_SUPPLIED DATA_.
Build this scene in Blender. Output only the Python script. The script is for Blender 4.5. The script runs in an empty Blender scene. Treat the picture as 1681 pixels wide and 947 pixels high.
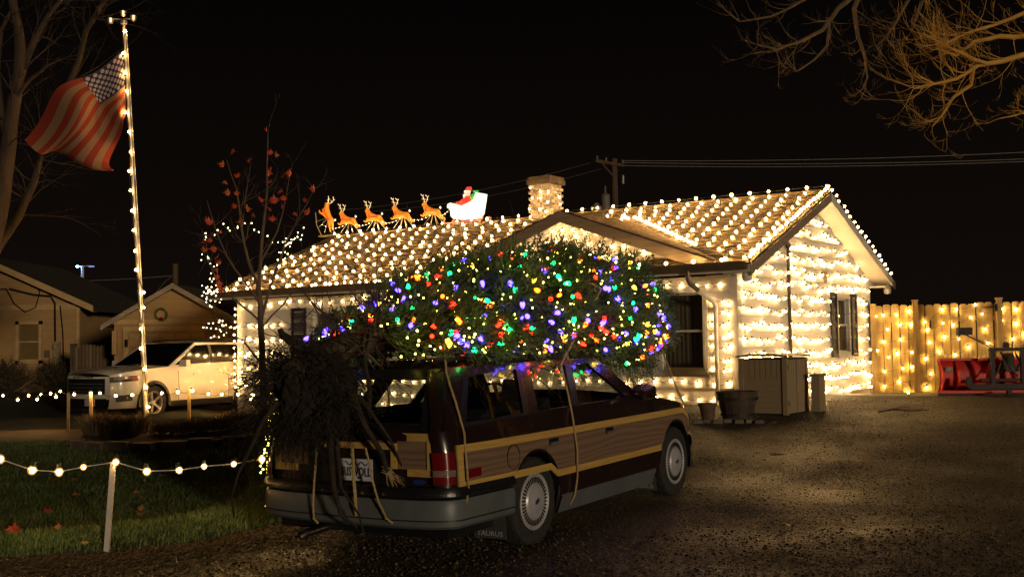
import bpy, bmesh, math, random
import numpy as np
from mathutils import Vector, Matrix, noise
random.seed(11); RNG = np.random.default_rng(5)
S = bpy.context.scene; C = S.collection
R_ = math.radians; PI = math.pi
V = Vector

# ------------------------------------------------------------ camera, sky, moonlight, exposure
CZ = 1.5; FPX = 1850.0; PIT = R_(2.828); ROLL = R_(-.905)
FW = V((0, math.cos(PIT), math.sin(PIT))); UP0 = V((0, -math.sin(PIT), math.cos(PIT)))
RT = V((math.cos(ROLL), 0, 0)) + UP0*math.sin(ROLL)
UPV = V((-math.sin(ROLL), 0, 0)) + UP0*math.cos(ROLL)
cd = bpy.data.cameras.new('camera'); cam = bpy.data.objects.new('camera', cd); C.objects.link(cam)
cam.matrix_world = Matrix(((RT.x, UPV.x, -FW.x, 0), (RT.y, UPV.y, -FW.y, 0), (RT.z, UPV.z, -FW.z, CZ), (0, 0, 0, 1)))
cd.sensor_fit = 'HORIZONTAL'; cd.sensor_width = 36; cd.lens = FPX/1681*36; cd.clip_end = 2000; cd.clip_start = .05
S.camera = cam
w = bpy.data.worlds.new('World'); S.world = w; w.use_nodes = True
wn = w.node_tree.nodes; wn.clear()
wo = wn.new('ShaderNodeOutputWorld'); wb = wn.new('ShaderNodeBackground')
wb.inputs[1].default_value = 1
wt = wn.new('ShaderNodeTexCoord'); ws = wn.new('ShaderNodeSeparateXYZ'); wr_ = wn.new('ShaderNodeValToRGB')      # black sky, faint brown town glow low down
w.node_tree.links.new(wt.outputs['Generated'], ws.inputs[0]); w.node_tree.links.new(ws.outputs[2], wr_.inputs[0]); w.node_tree.links.new(wr_.outputs[0], wb.inputs[0])
wr_.color_ramp.elements[0].position = 0; wr_.color_ramp.elements[0].color = (.0050, .0031, .0022, 1); wr_.color_ramp.elements[1].position = .35; wr_.color_ramp.elements[1].color = (.0008, .0006, .0006, 1)
w.node_tree.links.new(wb.outputs[0], wo.inputs[0])
sd = bpy.data.lights.new('street_glow', 'SUN'); sd.energy = .95; sd.angle = R_(4); sd.color = (1, .80, .55)
so = bpy.data.objects.new('street_glow', sd); C.objects.link(so)
so.rotation_euler = V((-.45, .88, -.08)).to_track_quat('-Z', 'Y').to_euler()          # low, from behind the camera's right
so.location = (8, -20, 8)
S.view_settings.view_transform = 'Standard'; S.view_settings.look = 'None'
S.view_settings.exposure = .2; S.view_settings.gamma = 1
S.render.engine = 'CYCLES'
cy = S.cycles; cy.use_denoising = True; cy.max_bounces = 6; cy.diffuse_bounces = 2; cy.glossy_bounces = 3
cy.transparent_max_bounces = 10; cy.transmission_bounces = 4; cy.sample_clamp_indirect = 4; cy.sample_clamp_direct = 0
cy.use_light_tree = True; cy.caustics_reflective = False; cy.caustics_refractive = False

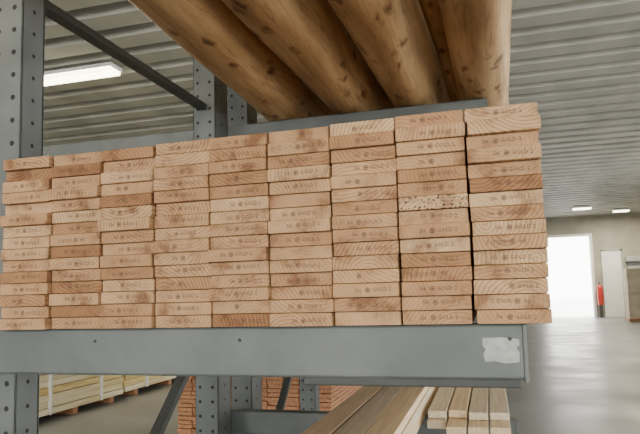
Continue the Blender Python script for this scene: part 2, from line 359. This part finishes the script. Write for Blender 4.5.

_WHAT THE TASK REQUIRES_. Omit the pictures, then output the rest of the listing exactly.

_EXERCISE RESULT_.
Build this scene in Blender. Output only the Python script. The script is for Blender 4.5. The script runs in an empty Blender scene. Treat the picture as 1681 pixels wide and 947 pixels high.
import bpy, bmesh, math, random
import numpy as np
from mathutils import Vector, Matrix, noise
random.seed(11); RNG = np.random.default_rng(5)
S = bpy.context.scene; C = S.collection
R_ = math.radians; PI = math.pi
V = Vector

# ------------------------------------------------------------ camera, sky, moonlight, exposure
CZ = 1.5; FPX = 1850.0; PIT = R_(2.828); ROLL = R_(-.905)
FW = V((0, math.cos(PIT), math.sin(PIT))); UP0 = V((0, -math.sin(PIT), math.cos(PIT)))
RT = V((math.cos(ROLL), 0, 0)) + UP0*math.sin(ROLL)
UPV = V((-math.sin(ROLL), 0, 0)) + UP0*math.cos(ROLL)
cd = bpy.data.cameras.new('camera'); cam = bpy.data.objects.new('camera', cd); C.objects.link(cam)
cam.matrix_world = Matrix(((RT.x, UPV.x, -FW.x, 0), (RT.y, UPV.y, -FW.y, 0), (RT.z, UPV.z, -FW.z, CZ), (0, 0, 0, 1)))
cd.sensor_fit = 'HORIZONTAL'; cd.sensor_width = 36; cd.lens = FPX/1681*36; cd.clip_end = 2000; cd.clip_start = .05
S.camera = cam
w = bpy.data.worlds.new('World'); S.world = w; w.use_nodes = True
wn = w.node_tree.nodes; wn.clear()
wo = wn.new('ShaderNodeOutputWorld'); wb = wn.new('ShaderNodeBackground')
wb.inputs[1].default_value = 1
wt = wn.new('ShaderNodeTexCoord'); ws = wn.new('ShaderNodeSeparateXYZ'); wr_ = wn.new('ShaderNodeValToRGB')      # black sky, faint brown town glow low down
w.node_tree.links.new(wt.outputs['Generated'], ws.inputs[0]); w.node_tree.links.new(ws.outputs[2], wr_.inputs[0]); w.node_tree.links.new(wr_.outputs[0], wb.inputs[0])
wr_.color_ramp.elements[0].position = 0; wr_.color_ramp.elements[0].color = (.0050, .0031, .0022, 1); wr_.color_ramp.elements[1].position = .35; wr_.color_ramp.elements[1].color = (.0008, .0006, .0006, 1)
w.node_tree.links.new(wb.outputs[0], wo.inputs[0])
sd = bpy.data.lights.new('street_glow', 'SUN'); sd.energy = .95; sd.angle = R_(4); sd.color = (1, .80, .55)
so = bpy.data.objects.new('street_glow', sd); C.objects.link(so)
so.rotation_euler = V((-.45, .88, -.08)).to_track_quat('-Z', 'Y').to_euler()          # low, from behind the camera's right
so.location = (8, -20, 8)
S.view_settings.view_transform = 'Standard'; S.view_settings.look = 'None'
S.view_settings.exposure = .2; S.view_settings.gamma = 1
S.render.engine = 'CYCLES'
cy = S.cycles; cy.use_denoising = True; cy.max_bounces = 6; cy.diffuse_bounces = 2; cy.glossy_bounces = 3
cy.transparent_max_bounces = 10; cy.transmission_bounces = 4; cy.sample_clamp_indirect = 4; cy.sample_clamp_direct = 0
cy.use_light_tree = True; cy.caustics_reflective = False; cy.caustics_refractive = False

Continue the Blender Python script for this scene: part 2, from line 359. This part finishes the script. Write for Blender 4.5.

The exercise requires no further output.